Wenn jemand den Freisinn im wahrsten Sinne des Wortes verkörpert, dann ist es Karin Keller-Sutter. In einer Sendung auf Radio SRF 2 hat sie Ende 2016 die Grundsätze umrissen, von denen sie sich leiten lässt: «Es gibt jeweils drei Handlungsachsen, die für mich wichtig sind und woran ich eine Frage messe: Das ist privat vor Staat, Erwirtschaften vor Verteilen und Freiheit vor Gleichheit.»
Die Freiheit des Einzelnen als oberstes Prinzip, der Staat, der nur dort reguliert und unterstützt, wo es absolut nötig ist. Das ist das Credo der St. Galler Ständerätin, die beste Chancen hat, diese Haltung schon bald in den Bundesrat zu tragen. Die Wirtschaft soll sich möglichst uneingeschränkt entfalten dürfen, damit der Wohlstand von allen gemehrt werden kann.
Für mich bringt sie alle nötigen Voraussetzungen mit für eine Bundesratskandidatur.
Was der abtretende Wirtschaftsminister Johann Schneider-Ammann jahrelang gepredigt hat, ist auch die tiefe Überzeugung der potentiellen Nachfolgerin aus der Ostschweiz. Nämlich: «Dass eine Wirtschaft, die sich eigenverantwortlich und so frei wie möglich bewegen kann, auch mehr Wohlstand schafft, als wenn sie eingeengt wird.»
Anderes Amt, anderes mediales Image
Diesen Liberalismus nach freisinnigem Vorbild lebt Keller-Sutter offenbar so erfolgreich, dass man heute im Bundeshaus lange suchen muss, wenn man kritische Stimmen über sie finden will.
Vom Image der Law-and-Order-Frau, welches ihr von den Medien in der Zeit als Sicherheits- und Justizdirektorin des Kantons St. Gallen angeklebt worden ist, hat sie sich erfolgreich emanzipiert, indem sie sich geschickt auf andere Themen konzentriert und den Brückenschlag über politische Grenzen hinweg sucht. Wie zuletzt beim Paket aus Unternehmenssteuer- und AHV-Reform, bei dem sie prägend gewesen ist. Ihre gewinnende Ausstrahlung, ihre Mediengewandtheit und perfekte Mehrsprachigkeit haben ihr dabei geholfen.
Selbst politische Konkurrenten wie SP-Ständerat Paul Rechsteiner sind des Lobes voll. Und auch bei den SP-Frauen kommt die Ostschweizerin überaus gut an. Die Thurgauer Nationalrätin Edith Graf-Litscher kommt gar ins Schwärmen: «Ich kenne Frau Keller-Sutter schon seit vielen Jahren und schätze sie als sehr kompetente, versierte Politikerin.
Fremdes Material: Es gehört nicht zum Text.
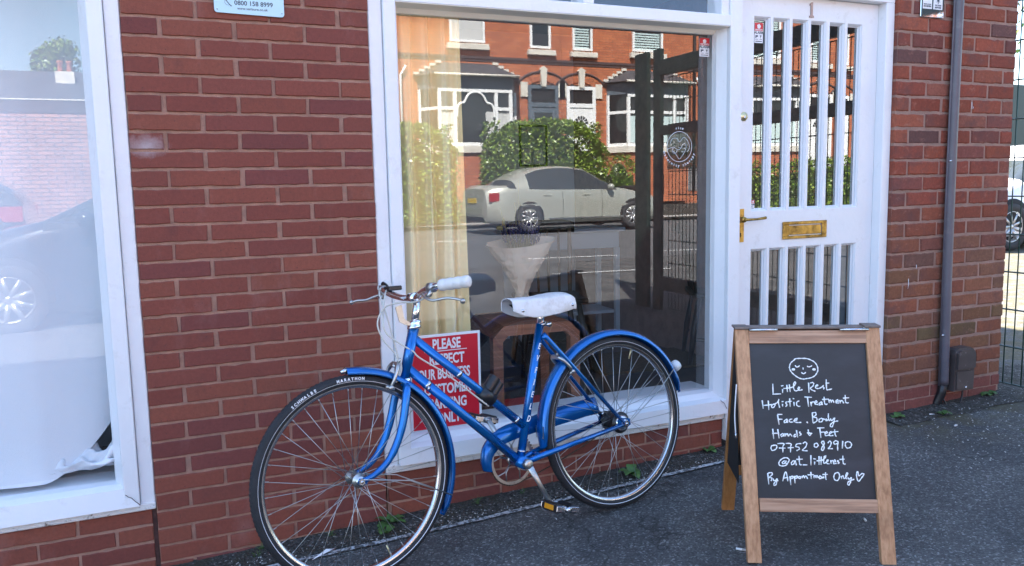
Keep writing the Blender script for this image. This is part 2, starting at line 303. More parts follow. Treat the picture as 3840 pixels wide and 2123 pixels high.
# ------------------------------------------------------------------ mesh helpers
class MB:
    def __init__(s): s.v = []; s.f = []; s.c = []; s.sm = []; s.mi = []
    def add(s, vs, fs, col=(1, 1, 1), smooth=False, mi=0):
        b = len(s.v); s.v += [tuple(v) for v in vs]
        for f in fs:
            s.f.append([b + i for i in f]); s.c.append(col); s.sm.append(smooth); s.mi.append(mi)
        return s
    def box(s, x0, x1, y0, y1, z0, z1, col=(1, 1, 1), mi=0):
        vs = [(x, y, z) for z in (z0, z1) for y in (y0, y1) for x in (x0, x1)]
        return s.add(vs, [(0, 2, 3, 1), (4, 5, 7, 6), (0, 1, 5, 4), (2, 6, 7, 3), (0, 4, 6, 2), (1, 3, 7, 5)], col, False, mi)
    def cbox(s, x0, x1, y0, y1, z0, z1, ch=.003, col=(1, 1, 1), mi=0):
        """box whose twelve edges are chamfered"""
        X, Y, Z = (x0, x1), (y0, y1), (z0, z1); vs = []; idx = {}
        for i in (0, 1):
            for j in (0, 1):
                for k in (0, 1):
                    sx, sy, sz = 1 - 2 * i, 1 - 2 * j, 1 - 2 * k
                    for a in range(3):
                        p = [X[i] + sx * ch, Y[j] + sy * ch, Z[k] + sz * ch]; p[a] = (X[i], Y[j], Z[k])[a]
                        idx[(i, j, k, a)] = len(vs); vs.append(p)
        fs = []
        q = ((0, 0), (1, 0), (1, 1), (0, 1))
        for a in range(3):
            for e in (0, 1):
                f = []
                for u, w in q:
                    t = [0, 0, 0]; t[a] = e; t[(a + 1) % 3] = u; t[(a + 2) % 3] = w
                    f.append(idx[(*t, a)])
                fs.append(f if e else f[::-1])
        for a in range(3):           # edges running along a
            b, c = (a + 1) % 3, (a + 2) % 3
            for u in (0, 1):
                for w in (0, 1):
                    t0 = [0, 0, 0]; t0[b] = u; t0[c] = w; t1 = list(t0); t1[a] = 1
                    f = [idx[(*t0, b)], idx[(*t0, c)], idx[(*t1, c)], idx[(*t1, b)]]
                    fs.append(f if (u + w) % 2 == 0 else f[::-1])
        for i in (0, 1):
            for j in (0, 1):
                for k in (0, 1):
                    f = [idx[(i, j, k, 0)], idx[(i, j, k, 1)], idx[(i, j, k, 2)]]
                    fs.append(f if (i + j + k) % 2 else f[::-1])
        return s.add(vs, fs, col, False, mi)
    def tube(s, path, r, n=10, closed=False, col=(1, 1, 1), caps=True, flat=1.0, up=None, mi=0, smooth=True):
        P = [Vector(p) for p in path]; m = len(P)
        rr = r if isinstance(r, (list, tuple)) else [r] * m
        T = []
        for i in range(m):
            a = P[(i - 1) % m] if (closed or i > 0) else P[i]; b = P[(i + 1) % m] if (closed or i < m - 1) else P[i]
            t = b - a; T.append(t.normalized() if t.length > 1e-9 else Vector((0, 0, 1)))
        u = Vector(up) if up else (Vector((0, 0, 1)) if abs(T[0].z) < .9 else Vector((1, 0, 0)))
        vs = []
        for i in range(m):
            u = (u - T[i] * u.dot(T[i])) if (u - T[i] * u.dot(T[i])).length > 1e-6 else Vector((1, 0, 0)); u.normalize()
            if up: u = Vector(up) - T[i] * Vector(up).dot(T[i]); u.normalize()
            w = T[i].cross(u)
            for k in range(n):
                a = 2 * math.pi * k / n
                vs.append(P[i] + u * (math.cos(a) * rr[i] * flat) + w * (math.sin(a) * rr[i]))
        fs = []
        for i in range(m if closed else m - 1):
            j = (i + 1) % m
            for k in range(n):
                l = (k + 1) % n; fs.append((i * n + k, i * n + l, j * n + l, j * n + k))
        if caps and not closed: fs += [tuple(range(n))[::-1], tuple((m - 1) * n + k for k in range(n))]
        return s.add(vs, fs, col, smooth, mi)
    def lathe(s, prof, n=24, center=(0, 0, 0), axis='z', col=(1, 1, 1), smooth=True, a0=0, a1=360, mi=0):
        """prof: list of (radius, height)"""
        full = abs(a1 - a0) >= 360; m = n if full else n + 1; vs = []
        for k in range(m):
            a = R(a0 + (a1 - a0) * k / n); ca, sa = math.cos(a), math.sin(a)
            for r, h in prof:
                p = {'z': (r * ca, r * sa, h), 'y': (r * ca, h, r * sa), 'x': (h, r * ca, r * sa)}[axis]
                vs.append((p[0] + center[0], p[1] + center[1], p[2] + center[2]))
        q = len(prof); fs = []
        for k in range(n):
            l = (k + 1) % m
            for i in range(q - 1):
                f = (k * q + i, l * q + i, l * q + i + 1, k * q + i + 1)
                fs.append(f if axis != 'y' else f[::-1])
        return s.add(vs, fs, col, smooth, mi)
    def prism(s, poly, y0, y1, col=(1, 1, 1), axis='y', mi=0):
        """poly in (x,z), extruded along y (or (y,z) along x, (x,y) along z)"""
        n = len(poly)
        def pt(a, b, h): return {'y': (a, h, b), 'x': (h, a, b), 'z': (a, b, h)}[axis]
        vs = [pt(a, b, y0) for a, b in poly] + [pt(a, b, y1) for a, b in poly]
        fs = [tuple(range(n)), tuple(range(2 * n - 1, n - 1, -1))] + [(i, n + i, n + (i + 1) % n, (i + 1) % n) for i in range(n)]
        return s.add(vs, fs, col, False, mi)
    def ellipsoid(s, c, r, n=14, m=8, col=(1, 1, 1), mi=0):
        vs = []; fs = []
        for i in range(m + 1):
            t = math.pi * i / m
            for k in range(n):
                a = 2 * math.pi * k / n
                vs.append((c[0] + r[0] * math.sin(t) * math.cos(a), c[1] + r[1] * math.sin(t) * math.sin(a), c[2] + r[2] * math.cos(t)))
        for i in range(m):
            for k in range(n): fs.append((i * n + k, (i + 1) * n + k, (i + 1) * n + (k + 1) % n, i * n + (k + 1) % n))
        return s.add(vs, fs, col, True, mi)
    def grid(s, fn, nu, nv, col=(1, 1, 1), smooth=True, mi=0, colf=None):
        b = len(s.v)
        for i in range(nu + 1):
            for j in range(nv + 1): s.v.append(tuple(fn(i / nu, j / nv)))
        for i in range(nu):
            for j in range(nv):
                a = b + i * (nv + 1) + j
                s.f.append([a, a + nv + 1, a + nv + 2, a + 1]); s.c.append(col); s.sm.append(smooth); s.mi.append(mi)
        return s
    def build(s, name, mats, parent=None, label=None, kind=None):
        me = bpy.data.meshes.new(name); me.from_pydata(s.v, [], s.f)
        for mt in (mats if isinstance(mats, (list, tuple)) else [mats]): me.materials.append(M[mt])
        me.polygons.foreach_set('use_smooth', s.sm); me.polygons.foreach_set('material_index', s.mi)
        if any(c != (1, 1, 1) for c in s.c):
            at = me.color_attributes.new('Col', 'FLOAT_COLOR', 'CORNER'); buf = []
            for f, c in zip(s.f, s.c): buf += [c[0], c[1], c[2], 1.0] * len(f)
            at.data.foreach_set('color', buf)
        me.update()
        o = bpy.data.objects.new(name, me); COL.objects.link(o)
        if parent: o.parent = parent
        if label: o['label'] = label
        if kind: o['kind'] = kind
        return o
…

Für mich bringt sie alle nötigen Voraussetzungen mit für eine Bundesratskandidatur.»
Kritik an Schulterschluss mit Rechsteiner
Das Lob von links allerdings weckt den Argwohn bei einzelnen Vertretern der rechten Ratsseite, die in ihr noch vor ein paar Jahren eine Gesinnungsgenossin von SVP-Übervater Christoph Blocher gesehen haben. SVP-Nationalrat Roland Büchel, wie Keller-Sutter auch er Vertreter des Kantons St. Gallen, hält kurz und knapp fest: «Die SVP-Mitglieder, die mich kontaktieren, die schätzen es nicht besonders, dass sie jetzt fast als Dreamteam mit dem ultralinken Gewerkschafter Paul Rechsteiner auftritt.»
Ganz ohne Überzeugungsarbeit wird der FDP-Favoritin der Einzug in den Bundesrat also nicht gelingen, sollte sie in den nächsten Tagen tatsächlich ihre offizielle Kandidatur bekanntgeben. Verbiegen lassen wird sich die Vollblutpolitikerin dabei aber nicht. Das hat sie schon vor acht Jahren bewiesen, als sie bereits einmal für die Landesregierung kandidierte, gegen den internen Konkurrenten Schneider-Ammann aber unterlag.
Ich habe meine klaren Positionen, ich habe meine Meinung, aber ich bin auch sehr lösungsorientiert.
Vor der Übernahme des Ständeratspräsidiums vor einem Jahr hat sich Keller-Sutter selber so charakterisiert: «Ich habe meine klaren Positionen, ich habe meine Meinung, aber ich bin auch sehr lösungsorientiert und bin auch jemand, der immer versucht, eine Brücke zu bauen und letztlich eine Lösung für eine Sachfrage zu finden.» Womit die St. Gallerin dem Anforderungsprofil für eine künftige Bundesrätin in geradezu idealer Weise entspricht.